Review: The New Deadwardians


The question of vampire versus zombies is a regular debate among genre fans. I have no preference for a victor in the situation either way.  As long as I get to see the fray, I’m fine with whatever the outcome is. While this is an often talked about topic among the horror community, it is seldom put into practice within the horror craft.

Vertigo, however, has now launched their fourth new series this month with precisely that kind of story for us readers.

The New Deadwardians is a peculiar book. It has a lot of melding of genres within its panels – be it mystery, family drama, horror or action.  There’s a lot to chew on here. And while we may only get a little bit of a vampire/zombie feud in this first issue, it would appear that we’re being built up to a boiling point of the conflict between the two dead parties.

I’m quite fond of the style this book has taken. Dan Abnett has crafted a unique vision of an alternative Post-Victorian England with a lot of possible places for this story to spread to. The main thing that is quite remarkable about his writing is how he has taken a character, a vampire policeman living in 1910 England, who should not be empathetic in the least, and making him a unique and relatable character for the reader. George Suttle is as interesting a protagonist as you can be introduced to in a first issue.

The art, while plain looking, still works to the effect of the tone of the book. The story wants to convey to us as readers that all the events, while otherworldly to our own minds, is very much natural and the real world for its inhabitants. I.N.J. Culbard’s use of simple looking art highlights this story point, but his attention to detail and ability to make the actions flow from panel to panel are what really make the comic’s art worth looking at. Plus his use of gore and depictions of zombies, while only brief in this issue, show promise of grade-A artwork when the story reaches a boiling point.

Myself, and it seems a lot of people, like the idea of a finite series. Knowing that something is over and that you can digest it all is a good feeling, so when I say this series has an end point I mean it. This issue is the first of eight, and I’m hoping it’ll end up being the first volume for the series, but I’m getting ahead of myself. The plot here is something very clever indeed.  And since this is a mini, I’m expecting the author to already have an ending planned and not wing it when they get there.

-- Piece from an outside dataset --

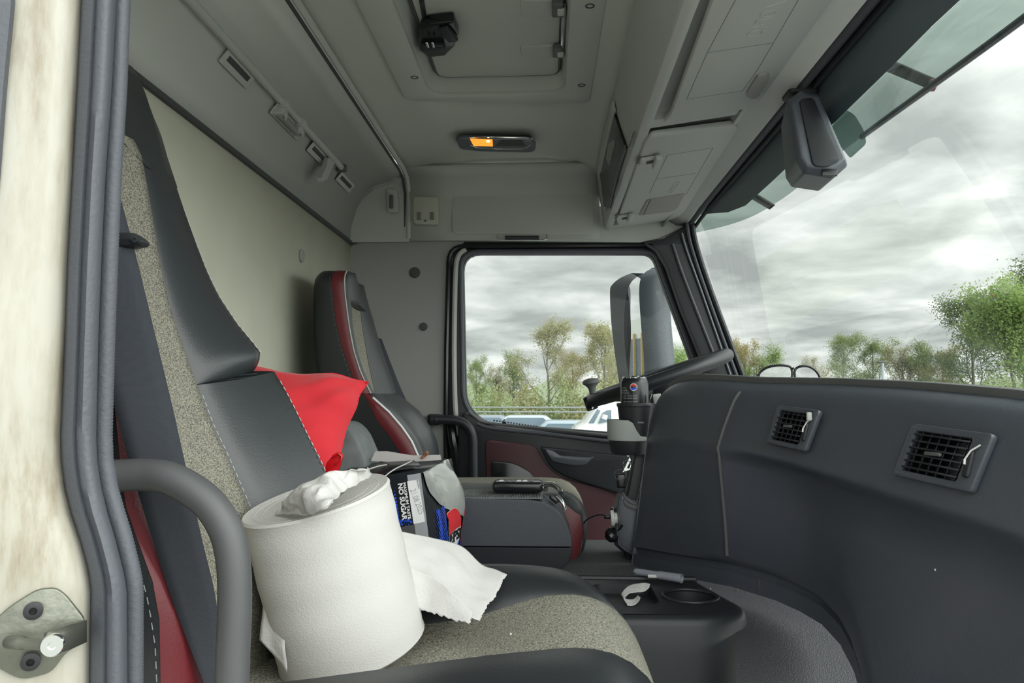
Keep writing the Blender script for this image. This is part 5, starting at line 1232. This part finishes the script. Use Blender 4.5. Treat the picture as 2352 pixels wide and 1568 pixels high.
def pocket(h,d,k=.88):
    c=sum(h,Vector())/len(h); MB().grid([[p+Vector((0,0,-.0)) for p in h],[c+(p-c)*k+Vector((0,0,-d)) for p in h],[c+(p-c)*.01+Vector((0,0,-d)) for p in h]],True).build('tray_pocket',M['black'],tr,angle=50)
pocket(h1,.05); pocket(h2,.018,.97)
tube('tray_rim',[p+Vector((0,0,.001)) for p in h1]+[h1[0]],.0035,M['black'],tr,n=8)
tube('tray_lip',[(.0,1.545,ztr),(.30,1.545,ztr)],.006,M['black'],tr,n=8)
# torn tissue, clear tube, crumbs
ti=thing('torn_tissue','small torn curl of white tissue lying in the tray','tissue',WY(1455,1390,1.36))
patch('tissue_sheet',[WY(1426,1365,1.39),WY(1437,1350,1.41),WY(1455,1341,1.42),WY(1478,1338,1.42),WY(1493,1341,1.41)],[WY(1434,1374,1.37),WY(1446,1362,1.39),WY(1460,1360,1.39),WY(1480,1358,1.40),WY(1492,1348,1.405)],M['paper'],ti,nu=20,nv=10,noise=.002,seed=2,torn=.001,ns=60)
patch('tissue_sheet',[WY(1428,1362,1.385),WY(1436,1374,1.37),WY(1452,1376,1.365),WY(1460,1372,1.365),WY(1466,1366,1.36)],[WY(1440,1390,1.345),WY(1447,1391,1.345),WY(1456,1390,1.345),WY(1464,1384,1.345),WY(1471,1372,1.35)],M['paper'],ti,nu=20,nv=10,noise=.002,seed=6,ns=60)
tb=thing('clear_tube','clear plastic tube lying at the foot of the dashboard','plastic tube',WZ(1515,1325,-.38))
ta,tbb=WZ(1461,1312,-.357),WZ(1566,1328,-.357)
dt=(tbb-ta).normalized(); Lt=(tbb-ta).length
lathe('tube_body',[(.004,-.004),(.0065,0),(.0068,Lt*.5),(.0082,Lt*.52),(.0086,Lt*.97),(.0095,Lt),(.0080,Lt),(.0076,Lt*.53),(.006,Lt*.5),(.0055,.002)],ta,dt,M['clear'],tb,n=20)
rbox('tube_label',ta+dt*(Lt*.42)+Vector((0,-.007,-.002)),(.03,.003,.006),.001,M['white'],tb)
rcb=random.Random(5)
cr0=mat('crumb','C9C2A8',.9)
for k,(a,b) in enumerate(((1693,1352),(1610,1347),(1632,1352))):
    p=WZ(a,b,-.384); o=lathe('crumb',[(0,-.0015),(.0035 if k==0 else .0015,0),(0,.002)],p,(rcb.random(),rcb.random(),1),cr0,n=7)
    tag(o,['pale crumb on the tunnel mat at the foot of the dashboard, largest of the crumbs','tiny crumb on the tunnel mat, nearest the clear tube','tiny crumb on the tunnel mat between the larger crumb and the clear tube'][k],'crumb')
o=lathe('crumb',[(0,-.001),(.0016,0),(0,.002)],WY(1173,1452,.93)+Vector((0,0,-.002)),(0,0,1),M['white'],n=7); tag(o,'white speck of lint on the tweed seat cushion','lint')
# =================== OUTSIDE: SUN VISOR, MIRROR ===================
M['mblk']=mat('visor_mount','3C4448',.5)
vz=thing('sun_visor','green tinted exterior sun visor above the windscreen','sun visor',(.72,1.5,.66))
lo_=[(.76,.50,.575),(.76,.8,.590),(.757,1.17,.596),(.755,1.45,.605),(.752,1.84,.618),(.742,2.08,.612),(.715,2.25,.595),(.655,2.37,.570),(.57,2.44,.552),(.45,2.48,.535)]
hi_=[(.69,.50,.655),(.69,.8,.655),(.69,1.17,.656),(.69,1.45,.662),(.688,1.84,.672),(.675,2.05,.672),(.65,2.20,.668),(.60,2.32,.660),(.52,2.40,.652),(.42,2.43,.645)]
Lo=smoothpath(lo_,5); Hi=smoothpath(hi_,5)
MB().grid([[h,h.lerp(l,.5)+Vector((.012,0,.008)),l] for h,l in zip(Hi,Lo)]).build('visor_panel',M['visor'],vz,angle=80)
tube('lower_lip',[p for p in Lo if p.y<1.78],.007,M['dash'],vz,n=8)
MB().grid([[p+Vector((-.12,0,.02)),p+Vector((0,0,.004))] for p in Hi if p.y<2.25]).build('mount_panel',M['mblk'],vz,solid=.004)
for A,B in ((WY(2040,152,1.62),WY(2140,192,1.46)),):
    pass
for pa_,pb_,y1,y2 in (((2035,150),(2138,194),1.66,1.50),((1672,418),(1772,478),2.28,2.16)):
    a=WY(*pa_,y1); b=WY(*pb_,y2)
    MB().grid([[a+Vector((0,-.022,0)),b+Vector((0,-.018,0))],[a+Vector((0,.022,0)),b+Vector((0,.018,0))]]).build('bracket',M['black'],vz,solid=.008)
lathe('marker_lamp',[(.012,0),(.012,.008),(.006,.012)],WY(2136,196,1.47),(1,-.2,0),mat('marker_red','8A2530',.3),vz,n=16)
rf=MB().box((.55,1.45,.70),(.26,2.1,.03)).build('trim_24',M['dash'],smooth=False); struct(rf)
# side mirror outside the driver door
M['mblack']=mat('mirror_black','2C3034',.4)
mi=thing('side_mirror','tall black door mirror outside the driver window, reflecting a building','mirror',WY(1470,880,2.80))
A=lambda px,py,Y: WY(px,py,Y)
far=[A(1402,668,2.98),A(1404,655,2.98),A(1418,640,2.98),A(1430,868,2.98),A(1424,920,2.98)]
outer_far=smoothpath([A(1450,627,2.96),A(1425,638,2.97),A(1406,654,2.98),A(1401,672,2.98),A(1404,740,2.98),A(1412,810,2.98),A(1422,880,2.98),A(1428,940,2.98)],6)
outer_near=smoothpath([A(1500,618,2.72),A(1486,624,2.71),A(1474,640,2.70),A(1470,672,2.70),A(1474,740,2.70),A(1480,810,2.70),A(1486,880,2.70),A(1490,940,2.70)],6)
# glass plane between the two rims
G0=A(1436,760,2.90); G1=A(1476,760,2.712); 
in_far=smoothpath([A(1462,636,2.80),A(1450,648,2.86),A(1438,668,2.90),A(1432,700,2.905),A(1430,760,2.905),A(1434,820,2.905),A(1442,880,2.90),A(1446,940,2.90)],6)
in_near=smoothpath([A(1464,636,2.79),A(1466,640,2.76),A(1468,660,2.715),A(1470,700,2.712),A(1474,760,2.712),A(1480,820,2.712),A(1486,880,2.712),A(1490,940,2.712)],6)
MB().grid([[a,a.lerp(b,.5)+Vector((.004,0,0)),b+Vector((.006,0,0))] for a,b in zip(outer_far,in_far)]).build('rim',M['mblack'],mi,angle=60)
GN=(G1-G0).cross(Vector((0,0,1))).normalized(); GO=G0+Vector((.012,0,0))
MB().grid([[GO+(a-GO)-GN*(a-GO).dot(GN),GO+(b-GO)-GN*(b-GO).dot(GN)] for a,b in zip(in_far,in_near)]).build('mirror_glass',mat('mirror_glass','F2F4F4',.01,metal=1),mi,angle=80)
back=[p+Vector((.10,.02,0)) for p in outer_near]
MB().grid([[a,a+Vector((-.004,-.006,0)),a+Vector((.02,-.016,0)),a+Vector((.075,-.012,0)),a+Vector((.11,.02,-.004)),c_+Vector((.14,-.02,-.004)),c_+Vector((.05,.01,0)),c_] for a,c_ in zip(outer_near,outer_far)]).build('housing',mat('mirror_housing','4A5056',.45),mi,angle=60)
tube('mirror_arm',[A(1540,622,2.72),A(1575,640,2.70),A(1600,660,2.62)],.02,M['black'],mi,n=10)
tube('mirror_arm',[A(1500,628,2.80),A(1545,622,2.72)],.022,M['black'],mi,n=10)
tube('mirror_arm',[A(1480,935,2.85),A(1600,960,2.62)],.022,M['black'],mi,n=10)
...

As far as mini-series goes, this is a good first issue. The explanation of the story and introductions of the characters are executed well and its flow is never interrupted by sloppy storytelling. Also, with an end date in site it only makes me more impatient for the next issue because I want to see what happens next. Don’t get it in your head that you should just wait for the trade for this one. This is the kind of serialized mystery story that your life has been missing.